* **What to produce**
Output the data word for word, dropping every image.
-- Data provided start --
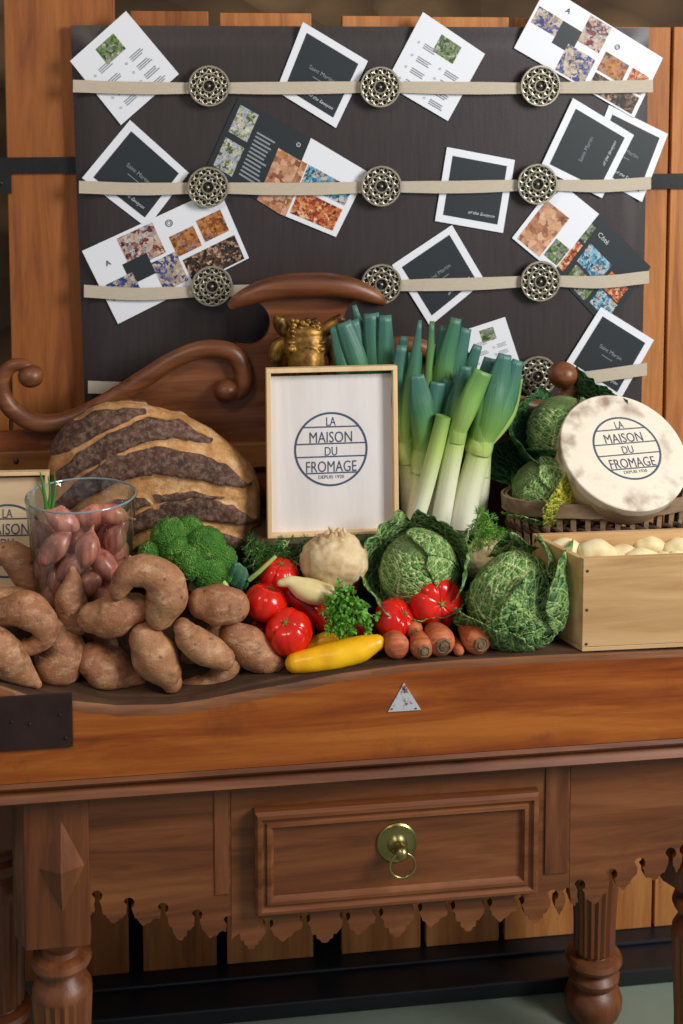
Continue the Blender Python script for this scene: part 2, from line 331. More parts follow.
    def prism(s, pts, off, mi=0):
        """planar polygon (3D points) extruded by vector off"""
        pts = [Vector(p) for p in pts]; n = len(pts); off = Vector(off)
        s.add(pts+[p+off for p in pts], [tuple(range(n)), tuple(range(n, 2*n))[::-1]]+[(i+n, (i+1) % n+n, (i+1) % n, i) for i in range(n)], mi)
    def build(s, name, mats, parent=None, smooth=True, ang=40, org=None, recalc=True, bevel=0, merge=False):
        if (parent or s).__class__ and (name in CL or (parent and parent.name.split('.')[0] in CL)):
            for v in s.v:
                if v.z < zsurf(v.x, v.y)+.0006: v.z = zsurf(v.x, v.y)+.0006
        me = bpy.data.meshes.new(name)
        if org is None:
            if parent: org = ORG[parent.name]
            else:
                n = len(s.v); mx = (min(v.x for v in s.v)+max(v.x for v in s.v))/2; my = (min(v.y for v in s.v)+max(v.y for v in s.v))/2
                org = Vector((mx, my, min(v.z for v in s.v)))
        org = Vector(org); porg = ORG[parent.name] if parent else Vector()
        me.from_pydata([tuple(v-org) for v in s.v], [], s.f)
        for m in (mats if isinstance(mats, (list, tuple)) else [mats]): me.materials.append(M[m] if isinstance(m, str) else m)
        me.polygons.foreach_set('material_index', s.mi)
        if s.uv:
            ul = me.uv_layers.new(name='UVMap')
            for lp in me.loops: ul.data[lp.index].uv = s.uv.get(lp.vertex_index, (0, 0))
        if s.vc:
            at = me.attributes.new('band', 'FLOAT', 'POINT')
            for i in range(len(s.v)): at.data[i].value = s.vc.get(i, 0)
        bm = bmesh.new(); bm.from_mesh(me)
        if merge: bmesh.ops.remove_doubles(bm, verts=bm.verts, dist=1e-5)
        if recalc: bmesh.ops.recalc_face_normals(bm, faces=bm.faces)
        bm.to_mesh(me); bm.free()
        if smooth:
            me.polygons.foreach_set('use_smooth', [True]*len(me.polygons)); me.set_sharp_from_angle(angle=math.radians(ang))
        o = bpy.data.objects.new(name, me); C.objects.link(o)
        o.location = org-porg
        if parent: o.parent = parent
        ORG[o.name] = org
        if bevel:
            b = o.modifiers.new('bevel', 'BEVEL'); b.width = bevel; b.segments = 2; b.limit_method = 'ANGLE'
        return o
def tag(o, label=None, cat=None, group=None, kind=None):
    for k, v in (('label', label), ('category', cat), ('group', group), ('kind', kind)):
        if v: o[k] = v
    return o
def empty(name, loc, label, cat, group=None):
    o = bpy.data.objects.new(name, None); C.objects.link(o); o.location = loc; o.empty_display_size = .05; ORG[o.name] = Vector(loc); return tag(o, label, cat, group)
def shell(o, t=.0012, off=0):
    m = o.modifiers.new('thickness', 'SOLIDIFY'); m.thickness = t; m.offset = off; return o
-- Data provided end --
* **The output**
Continue the Blender Python script for this scene: part 2, from line 331. More parts follow.
    def prism(s, pts, off, mi=0):
        """planar polygon (3D points) extruded by vector off"""
        pts = [Vector(p) for p in pts]; n = len(pts); off = Vector(off)
        s.add(pts+[p+off for p in pts], [tuple(range(n)), tuple(range(n, 2*n))[::-1]]+[(i+n, (i+1) % n+n, (i+1) % n, i) for i in range(n)], mi)
    def build(s, name, mats, parent=None, smooth=True, ang=40, org=None, recalc=True, bevel=0, merge=False):
        if (parent or s).__class__ and (name in CL or (parent and parent.name.split('.')[0] in CL)):
            for v in s.v:
                if v.z < zsurf(v.x, v.y)+.0006: v.z = zsurf(v.x, v.y)+.0006
        me = bpy.data.meshes.new(name)
        if org is None:
            if parent: org = ORG[parent.name]
            else:
                n = len(s.v); mx = (min(v.x for v in s.v)+max(v.x for v in s.v))/2; my = (min(v.y for v in s.v)+max(v.y for v in s.v))/2
                org = Vector((mx, my, min(v.z for v in s.v)))
        org = Vector(org); porg = ORG[parent.name] if parent else Vector()
        me.from_pydata([tuple(v-org) for v in s.v], [], s.f)
        for m in (mats if isinstance(mats, (list, tuple)) else [mats]): me.materials.append(M[m] if isinstance(m, str) else m)
        me.polygons.foreach_set('material_index', s.mi)
        if s.uv:
            ul = me.uv_layers.new(name='UVMap')
            for lp in me.loops: ul.data[lp.index].uv = s.uv.get(lp.vertex_index, (0, 0))
        if s.vc:
            at = me.attributes.new('band', 'FLOAT', 'POINT')
            for i in range(len(s.v)): at.data[i].value = s.vc.get(i, 0)
        bm = bmesh.new(); bm.from_mesh(me)
        if merge: bmesh.ops.remove_doubles(bm, verts=bm.verts, dist=1e-5)
        if recalc: bmesh.ops.recalc_face_normals(bm, faces=bm.faces)
        bm.to_mesh(me); bm.free()
        if smooth:
            me.polygons.foreach_set('use_smooth', [True]*len(me.polygons)); me.set_sharp_from_angle(angle=math.radians(ang))
        o = bpy.data.objects.new(name, me); C.objects.link(o)
        o.location = org-porg
        if parent: o.parent = parent
        ORG[o.name] = org
        if bevel:
            b = o.modifiers.new('bevel', 'BEVEL'); b.width = bevel; b.segments = 2; b.limit_method = 'ANGLE'
        return o
def tag(o, label=None, cat=None, group=None, kind=None):
    for k, v in (('label', label), ('category', cat), ('group', group), ('kind', kind)):
        if v: o[k] = v
    return o
def empty(name, loc, label, cat, group=None):
    o = bpy.data.objects.new(name, None); C.objects.link(o); o.location = loc; o.empty_display_size = .05; ORG[o.name] = Vector(loc); return tag(o, label, cat, group)
def shell(o, t=.0012, off=0):
    m = o.modifiers.new('thickness', 'SOLIDIFY'); m.thickness = t; m.offset = off; return o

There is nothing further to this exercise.